The report's macro and micro analyses show that emphasis is on ideals about ECEC teachers and parents entering into partnerships to meet political goals for early learning, as well as ideals that ECEC teachers should have a more instructing and guiding role for parents, so that the home environment becomes a learning environment. According to the author, this pushes the ECEC teachers' perceived limits for what is private and what is public, and therefore challenges may arise if ECEC teachers are expected to cross these limits. The results also indicate that parents are categorised on the basis of culturally loaded norms and values, for example when they are viewed as "high" or "low" in terms of social and economic income groups, or when the learning environment at home is viewed as "strong" or "weak". The more a child's parents are viewed as from "lower" social classes, the more important it is to intervene and involve parents with regard to the child's home environment. The ECEC centre is therefore viewed as compensatory for the home.

The report's analyses of everyday life show that ECEC teachers and parents have to relate every day to many co-existing and competing considerations, practices and ways of thinking about children's learning and well-being. The analysis suggests that, in the two participating ECEC centres, an important element in the social obligations for parents is to be present in the children's everyday life, but the norms and values for what constitutes obligations are defined locally at the individual ECEC centre. In practice, ECEC teachers and parents often have different views on what is necessary with regard to social and formalised communities and practices at the ECEC centre, and what the children and the individual child need(s). For example, this is seen when ECEC teachers, leaders and parents have different views on which of the ECEC centre's formal objectives is most important in their practices and the children's everyday life. Or when differences arise between ECEC teachers and parents as to whether a child is ready for school, and the discussions that this brings about. The author also finds that relationships between the ECEC centre, the home and the school tend to be viewed as something that primarily includes collaboration and co-actions between adults, and this may mean that the children are reduced to mere objects for the collaboration.

Design

The report combines macro and micro policy analyses of relationships between ECEC centre, home and school, with everyday life analyses of specific collaboration between ECEC teachers and parents in practice.
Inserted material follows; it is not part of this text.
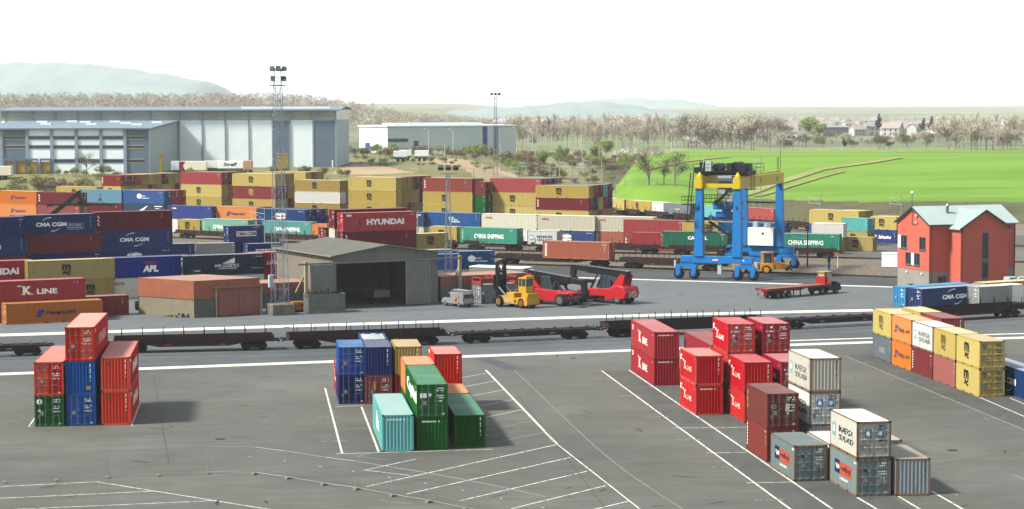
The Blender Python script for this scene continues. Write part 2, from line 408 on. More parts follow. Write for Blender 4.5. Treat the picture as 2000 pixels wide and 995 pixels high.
SEG = [  # photo pixels x0,y0,x1,y1, width m, faded?
 (1174.8, 724.3, 1548, 998, .20, 0), (1228, 723, 1632, 999, .20, 0), (1166, 723.7, 1230, 723, .15, 1), (1209, 756.5, 1277, 755, .15, 1),
 (1258, 793.4, 1268, 793, .15, 1), (1281, 793.4, 1326, 792.8, .15, 1), (1314, 836.3, 1457, 835, .15, 0), (1379, 885.2, 1458, 883.8, .15, 0), (1458, 943.5, 1550, 942, .15, 0),
 (1674, 972, 1716, 997, .2, 0), (1755, 970, 1800, 997, .2, 0), (1820, 960, 1884, 997, .2, 0),
 (1649.5, 695, 2010, 844, .2, 1), (1716, 692, 2010, 818, .16, 0), (1735, 725, 1771, 726, .15, 1), (1819, 759, 1855, 759, .15, 1), (1912, 797, 1968, 798, .15, 1),
 (1972, 777.5, 2004, 791, .16, 0), (1979, 928, 2004, 938, .16, 1),
 (634.9, 758.5, 668.6, 887, .2, 0), (706, 795, 739.5, 882.6, .2, 0), (655, 795, 711, 792.6, .15, 0), (644, 839, 721, 836.6, .15, 1), (626, 759, 637, 758.5, .15, 1),
 (657, 887, 836, 881.8, .16, 0), (836, 881.8, 963, 877.7, .16, 0), (695, 891.6, 740, 883, .14, 1), (695, 891.6, 758, 899.5, .14, 1),
 (712, 918.7, 813, 897, .14, 0), (712, 918.7, 801, 929, .14, 0),
 (715.5, 950.8, 1086.5, 869, .17, 0), (794, 965.5, 1114.5, 893.8, .17, 0), (897.5, 978.8, 1146, 921, .17, 0), (999, 994, 1182.8, 949, .17, 0), (1150, 998, 1230, 978.8, .17, 0),
 (948.8, 723, 1087, 867, .26, 0), (1087, 867, 1250, 995, .13, 0),
 (903, 737.8, 952, 729, .14, 0), (906, 756, 969, 744, .14, 0), (919, 774, 984, 762, .14, 0), (934, 794, 1002, 781, .14, 0), (948, 815.6, 1022.6, 800, .14, 0), (949, 841, 1041.7, 821.6, .14, 1), (951, 868, 1064.8, 844.8, .14, 1),
 (0, 951, 189, 941.5, .15, 0), (189, 941.5, 530, 996, .15, 0), (0, 973.7, 301, 959.7, .15, 0), (30, 995.2, 423.5, 978, .15, 0),
 (55, 835, 126, 833, .14, 1), (56, 834, 67, 818, .14, 0), (257, 832, 273.5, 788, .14, 0), (273, 788, 284, 788, .14, 1), (257, 831, 270, 830.5, .14, 1),
 (738, 977, 810, 985, .14, 1),
]
for fd, mm in ((0, M_LINE), (1, M_LINEF)):
    b = MB()
    for k, s in enumerate(SEG):
        if s[5] == fd:
            ribbon('', [at(s[0], s[1])[:2], at(s[2], s[3])[:2]], s[4] * .85, .006 + .0004 * (k % 5), None, b)
    struct(b.build('bay_markings', mm))
# stencilled bay numbers, too worn to read: clusters of short strokes
b = MB()
def stencil(px, py, k):
    o = at(px, py); a = R(7)
    for i in range(3):
        for (dx, dy, w, h) in ((0, 0, .45, .1), (0, .38, .45, .1), (-.18, .19, .1, .4), (.18, .2 * ((i + k) % 2), .1, .25)):
            cx = (i - 1) * .75 + dx; cy = dy
            q = [(cx - w / 2, cy - h / 2), (cx + w / 2, cy - h / 2), (cx + w / 2, cy + h / 2), (cx - w / 2, cy + h / 2)]
            b.face([(o.x + u * math.cos(a) - v * math.sin(a), o.y + u * math.sin(a) + v * math.cos(a), .0065 + .0004 * ((i * 4 + k) % 7)) for u, v in q])
for k, p in enumerate([(1187, 740), (1233, 774), (1286, 815), (1346, 860), (1418, 914), (1503, 978), (653, 863), (640, 816), (64, 817), (277, 812), (1680, 709), (1758, 741), (1842, 777), (1944, 818), (951, 851), (1845, 968)]):
    stencil(p[0], p[1], k)
struct(b.build('bay_numbers', M_LINEF))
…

The author draws on a number of different empirical data, including selected transnational and national documents with political requirements and initiatives for the ECEC area, as well as municipal and local documents with institutional guidelines for collaboration between ECEC teachers and parents, for example information folders for parents from ECEC centres. In addition, the data material consists of transcriptions from four participant-oriented seminars with a selection of leaders, ECEC teachers and members from parent committees who met across five ECEC centres from three different municipalities, as well as ethnographically inspired field visits and observations in two of the participating ECEC centres

References

Schmidt, L. S. K. (2017). Pædagogers samfundsmæssige roller i forældresamarbejde. Center for Pædagogik, Professionshøjskolen Absalon.

Financed by

The study was financed by the Danish Union of Early Childhood and Youth Educators’ (BUPL) research foundation.